Тщетно стремится тот же Гучков убедить лидеров радикальной общественности присоединить в резолюции к словам «съезд требует отмены смертной казни» слова «и безусловно осуждает насилие и убийства как средство политической борьбы».
Все это большинство съезда отклоняет, обнаруживая, таким образом, ту аморальность, то отсутствие патриотизма и даже государственности, которыми кадетизм проникся с самого своего основания. Решительно ту же позицию занимает и радикальная, руководимая кадетами печать.
«Было бы непростительной ошибкой, — говорят «Русские ведомости», — если бы русское общество отнеслось совершенно отрицательно к стачечному способу борьбы за интересы политической свободы или социального прогресса».

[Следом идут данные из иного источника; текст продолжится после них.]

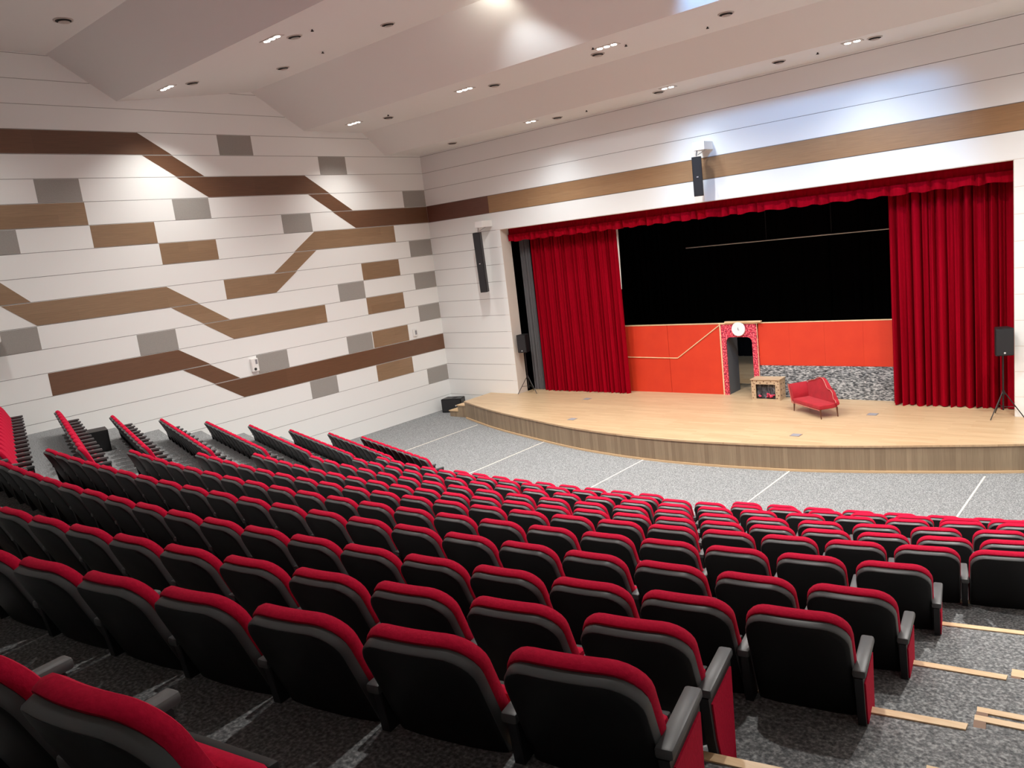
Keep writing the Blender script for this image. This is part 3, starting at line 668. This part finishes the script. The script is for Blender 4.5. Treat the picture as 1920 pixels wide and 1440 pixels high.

Требования об упразднении полиции, об роде войск та же пресса развивает и иллюстрирует соответственными картинами и даже не подобранными, а просто вымышленными фактами. Так, в ее изображении все происходящие ярко революционные, не терпимые ни в одной стране, какой бы свободой ни пользовались ее граждане, выступления они называли мирными манифестациями «народа, выражающего свою радость по поводу признанных за ним гражданских прав», а удерживавших эту толпу от бесчинств казаков — ордой опричников. Так же характеризуется и полиция, когда, например, в Москве она не дозволила революционерам насильно освободить политических, заключенных в тюрьме, что у Каменщиков.
Случайно убитый во время движения этой толпы еврей[533]Бауман превозносится как борец за свободу, а ежедневное убийство стражей порядка замалчивается, если не восхваляется. Похороны Баумана, организованные социал-демократами с необычайной пышностью, где произносятся речи, открыто призывающие к вооруженному восстанию, описываются как трогательное проявление народной любви к «борцам за свободу»[534].